В.И. Ленин и большевики, пишет Попов, убедили себя и страну, что экономика и созрела, и даже перезрела для перехода к социализму. Не правда ли, лихо закручено? И стоит обратить внимание на то, что, по Попову, Ленин считал, что экономика «перезрела» для социализма. Ленин говорил лишь о предпосылках в экономике и о недостатке цивилизованности, что следует решать эти вопросы после прихода к власти. Попову хочется представить Ленина как наивного романтика, и не более того. Подспудно сие означало, что Ленин не может считаться настоящим марксистом, тогда как Попов — вот настоящий марксист.
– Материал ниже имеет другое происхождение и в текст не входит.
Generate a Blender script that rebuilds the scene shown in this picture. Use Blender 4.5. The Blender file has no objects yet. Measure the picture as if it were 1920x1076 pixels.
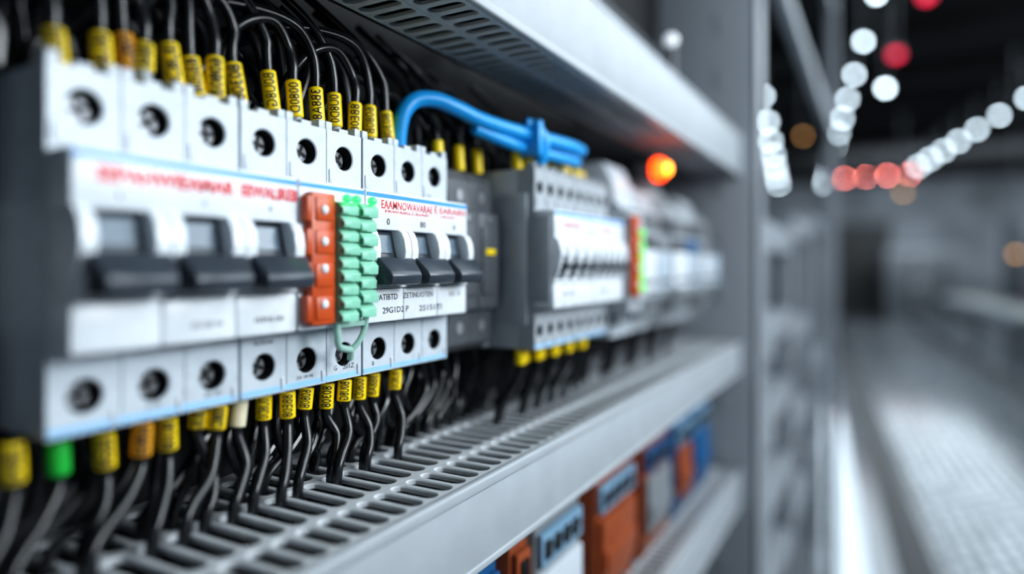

Каков марксист — показывают дальнейшие его рассуждения. Никто не может сказать, что не были приложены грандиозные усилия, пишет он, не жалели ни людей, ни природы, ни тела, ни души, ни чужих, ни своих собственных. В свете семидесятилетнего опыта выводов для марксизма может быть два. Первый: попытка строить социализм была преждевременной, не соответствующей уровню развития и производства, и самого человека. Второе: надо привести общество в соответствие с производительными силами и вернуться на столбовую дорогу человеческой цивилизации. Социалистический идеал — если это не слепая и утопическая вера, а научный факт — это вывод о том, что на определенной стадии развития производства необходимо планируемое общественное хозяйство. Когда этот процесс достигнет уровня, нужного для социализма как строя, — сейчас сказать нельзя (к слову сказать, плановое регулирование экономики осуществляется во многих странах, не только социалистических, но и капиталистических, уже сейчас). Поэтому «честный социалист», вещает Попов, обязан помочь стране уйти от преждевременного социализма.